Важную роль Новалис отводит взаимосвязи Природы и поэта. Поэт черпает в ней силы и творческую энергию, он дышит и живет природой. Истинный поэт – это исключительно поэт природы. Новалис подчеркивает взаимосвязь поэта с естествоиспытателем; поэт сам может изучать природу, чтобы еще глубже понять ее. Действительно, многие писатели рубежа XVIII–XIX вв. увлекались изучением природы (Гёте, Шамиссо). Кроме того, Новалис указывает на разрушительную, ужасную сторону природы, которую поэт и естествоиспытатель должны усмирить. Природа – это синтез пугающего и прекрасного, возвышенного. В этом единении естествоиспытательского и поэтического опыта, индивидуального восприятия явлений природы заложена суть субъективного флорообраза – он разнообразен с видовой точки зрения, представляет собой синтез растительного мира, а также полисемантичен, бесконечен как художественный образ.

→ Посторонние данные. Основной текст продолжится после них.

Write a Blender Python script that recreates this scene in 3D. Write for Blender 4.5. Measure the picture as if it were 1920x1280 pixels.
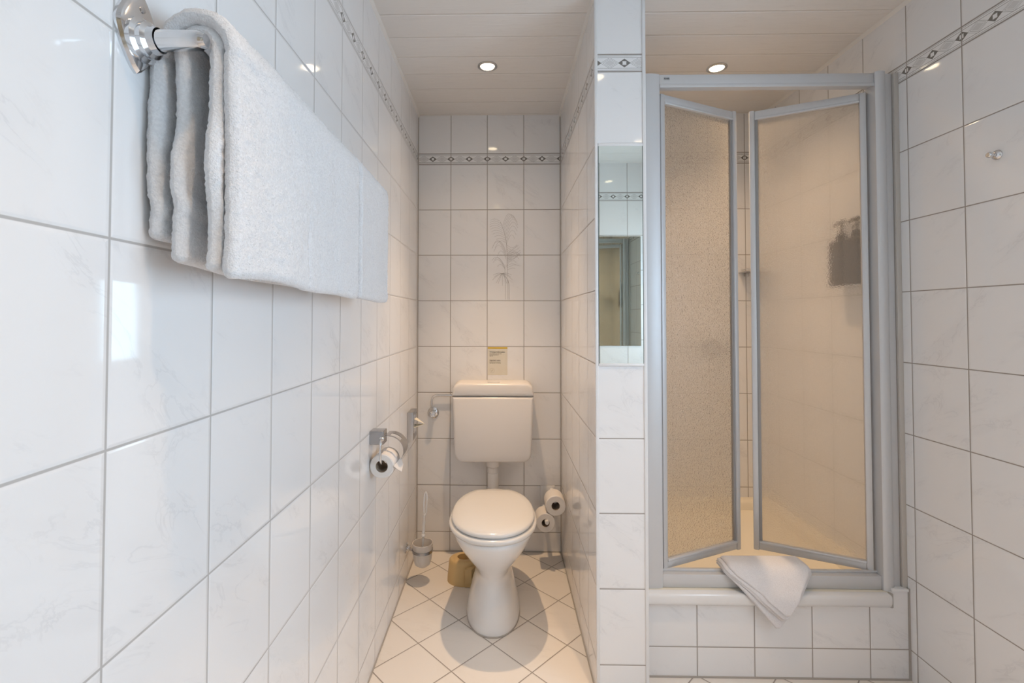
import bpy, bmesh, math, random
from math import sin, cos, pi, radians, sqrt
from mathutils import Vector, Matrix, noise

sc = bpy.context.scene
C = sc.collection
for o in list(bpy.data.objects):
    bpy.data.objects.remove(o)

# ------------------------------------------------------------------ camera
CAMZ = 1.2713
TH, PS, RO = 0.0226, -0.0174, 0.0009
r_ = Vector((cos(PS), -sin(PS), 0))
F_ = Vector((sin(PS)*cos(TH), cos(PS)*cos(TH), sin(TH)))
U_ = Vector((-sin(PS)*sin(TH), -cos(PS)*sin(TH), cos(TH)))
r2 = r_*cos(RO) + U_*sin(RO)
U2 = U_*cos(RO) - r_*sin(RO)
cd = bpy.data.cameras.new('camera')
cam = bpy.data.objects.new('camera', cd)
C.objects.link(cam)
mw = Matrix((r2, U2, -F_)).transposed().to_4x4()
mw.translation = Vector((0, 0, CAMZ))
cam.matrix_world = mw
cd.sensor_width = 36
cd.lens = 889.3243/1920*36
cd.shift_x = (960-926.893)/1920
cd.shift_y = (575.79-640)/1920
cd.clip_start = 0.01
sc.camera = cam

# ------------------------------------------------------------------ room numbers (metres)
XL, XR = -0.469, 1.4357          # left and right wall faces
YB, YR = 2.611, -0.19            # back and rear wall faces
ZC = 2.397                       # ceiling
PX0, PX1, PY = 0.3197, 0.4896, 1.6278   # partition between toilet niche and shower
RY = 1.7215                      # face of the tiled shower riser
Z0, ZT = 2.122, 2.183            # border strip: bottom and top
TW, THt = 0.202, 0.252           # tile pitch
WY0, WY1, WZ0, WZ1 = -0.10, 0.98, 0.95, 1.80   # window opening

# ------------------------------------------------------------------ world and light
w = bpy.data.worlds.new('sky')
sc.world = w
w.use_nodes = True
bg = w.node_tree.nodes['Background']
bg.inputs[0].default_value = (0.72, 0.86, 1.0, 1)
bg.inputs[1].default_value = 2.5

LAMPCOL = (1.0, 0.67, 0.395)
SPILL = 0.115
def area(name, loc, rot, sx, sy, power, col):
    l = bpy.data.lights.new(name, 'AREA')
    l.shape = 'RECTANGLE'; l.size = sx; l.size_y = sy
    l.energy = power; l.color = col
    o = bpy.data.objects.new(name, l); C.objects.link(o)
    o.location = loc; o.rotation_euler = rot
    return o
area('daylight', (XR+0.30, (WY0+WY1)/2, (WZ0+WZ1)/2+0.05), (0, radians(90), 0), 1.0, 1.2, 19.5, (0.53, 0.76, 1.0))

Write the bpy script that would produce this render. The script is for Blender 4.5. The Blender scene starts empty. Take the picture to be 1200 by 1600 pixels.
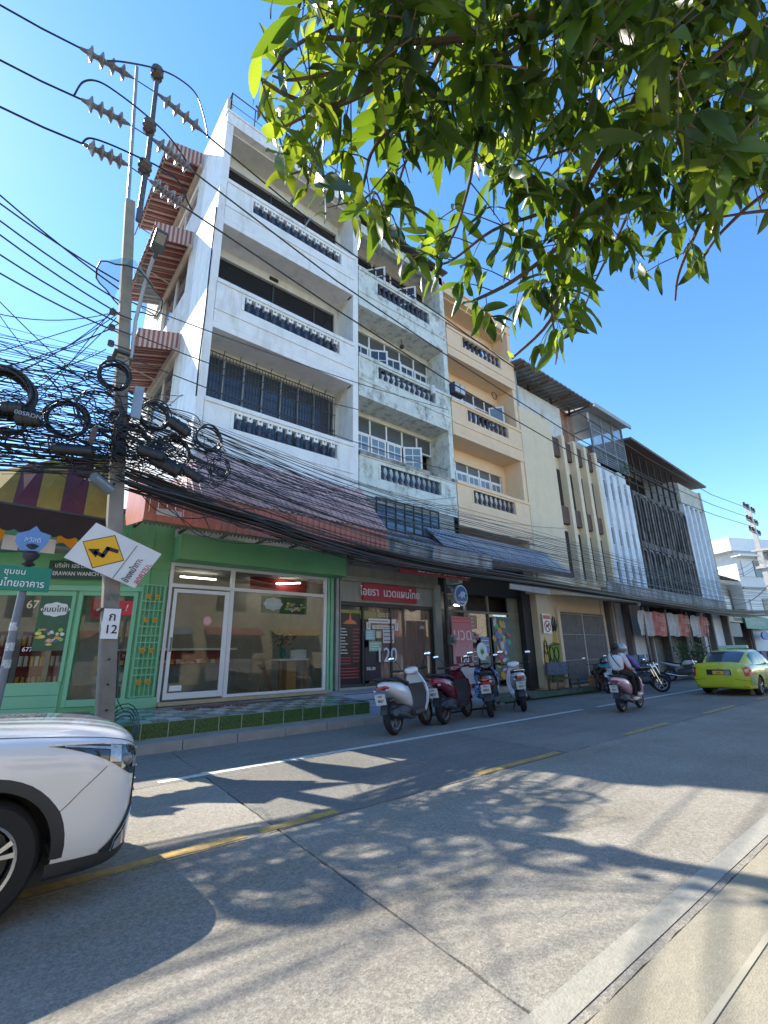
import bpy, bmesh, math, random
from mathutils import Vector, Matrix, Euler
random.seed(7)
sc = bpy.context.scene
COL = sc.collection
PI = math.pi
R = math.radians
# ------------------------------------------------------------------ camera
EYE = Vector((0, 0, 1.55)); FPX = 728.575
YAW, PITCH, ROLL = 0.875570303, 0.295489613, 0.0192481308
fwd = Vector((math.cos(YAW)*math.cos(PITCH), math.sin(YAW)*math.cos(PITCH), math.sin(PITCH)))
rt = fwd.cross(Vector((0, 0, 1))).normalized(); dn = fwd.cross(rt)
rt, dn = math.cos(ROLL)*rt + math.sin(ROLL)*dn, -math.sin(ROLL)*rt + math.cos(ROLL)*dn
cam = bpy.data.cameras.new('camera'); camo = bpy.data.objects.new('camera', cam); COL.objects.link(camo)
cam.sensor_fit = 'VERTICAL'; cam.sensor_height = 36; cam.lens = FPX*36/1600; cam.clip_start = .05; cam.clip_end = 3000
M = Matrix((rt, -dn, -fwd)).transposed().to_4x4(); M.translation = EYE
camo.matrix_world = M
sc.camera = camo
# ------------------------------------------------------------------ light
SUN_AZ = math.atan2(.93, -.38); SUN_EL = R(43)
world = bpy.data.worlds.new("World"); sc.world = world; world.use_nodes = True
nt = world.node_tree; bg = nt.nodes['Background']
sky = nt.nodes.new('ShaderNodeTexSky'); sky.sky_type = 'NISHITA'; sky.sun_disc = False
sky.sun_elevation = SUN_EL; sky.sun_rotation = PI/2 - SUN_AZ
sky.air_density = 1.0; sky.dust_density = .07; sky.ozone_density = 2.8; sky.altitude = 0
hs = nt.nodes.new('ShaderNodeHueSaturation'); hs.inputs['Saturation'].default_value = 1.2
nt.links.new(sky.outputs[0], hs.inputs['Color']); nt.links.new(hs.outputs[0], bg.inputs[0]); bg.inputs[1].default_value = .15
sunl = bpy.data.lights.new('sun', 'SUN'); sunl.energy = 4.2; sunl.angle = R(.53); sunl.color = (1, .92, .79)
suno = bpy.data.objects.new('sun', sunl); COL.objects.link(suno)
sdir = Vector((math.cos(SUN_EL)*math.cos(SUN_AZ), math.cos(SUN_EL)*math.sin(SUN_AZ), math.sin(SUN_EL)))
suno.rotation_euler = sdir.to_track_quat('Z', 'Y').to_euler(); suno.location = (0, 0, 30)
sc.view_settings.view_transform = 'Standard'; sc.view_settings.look = 'None'
sc.view_settings.exposure = 1.3; sc.view_settings.gamma = 1
sc.cycles.max_bounces = 6; sc.cycles.transparent_max_bounces = 24
sc.cycles.use_adaptive_sampling = True; sc.cycles.sample_clamp_indirect = 6
# pixel of the survey photograph -> point on a plane (used to place surveyed points)
def ray(x, y): return rt*((x-600)/FPX) + dn*((y-800)/FPX) + fwd
def onY(x, y, Y): d = ray(x, y); return EYE + d*(Y/d.y)
def onX(x, y, X): d = ray(x, y); return EYE + d*(X/d.x)
def onZ(x, y, z=0): d = ray(x, y); return EYE + d*((z-EYE.z)/d.z)
def onD(x, y, dist): return EYE + ray(x, y).normalized()*dist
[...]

Французский романтический пантеизм и новая флорообразность берут свое начало в творчестве Шатобриана, в его попытках создать на основе сентиментализма Руссо и Бернарден де Сен-Пьера живописный способ передачи картин природы, который впоследствии был доведен до совершенства школой Гюго. Шатобриан отчетливее, чем Руссо и Бернарден де Сен-Пьер, поднимает тему единства Природы и Бога. Это окажет влияние как на ранний французский романтизм в целом, так и на флорообраз в поэзии и прозе в частности, хотя сам Шатобриан эту тему трактует с точки зрения усмирения Богом (Гением христианства) природы как дикого, первозданного начала. Важно отметить, что творчество Шатобриана развивалось вне зависимости от немецкого романтизма; на первое место в нем выходит не философско-мистический, а христианский аспект. В творчестве Шатобриана продолжается традиция эмпирического описания природы в духе Руссо и Бернарден де Сен-Пьера, но также закладываются основы дискретного субъективно-коннотативного флорообраза (гипонима), который будет главенствовать в литературе французского романтизма.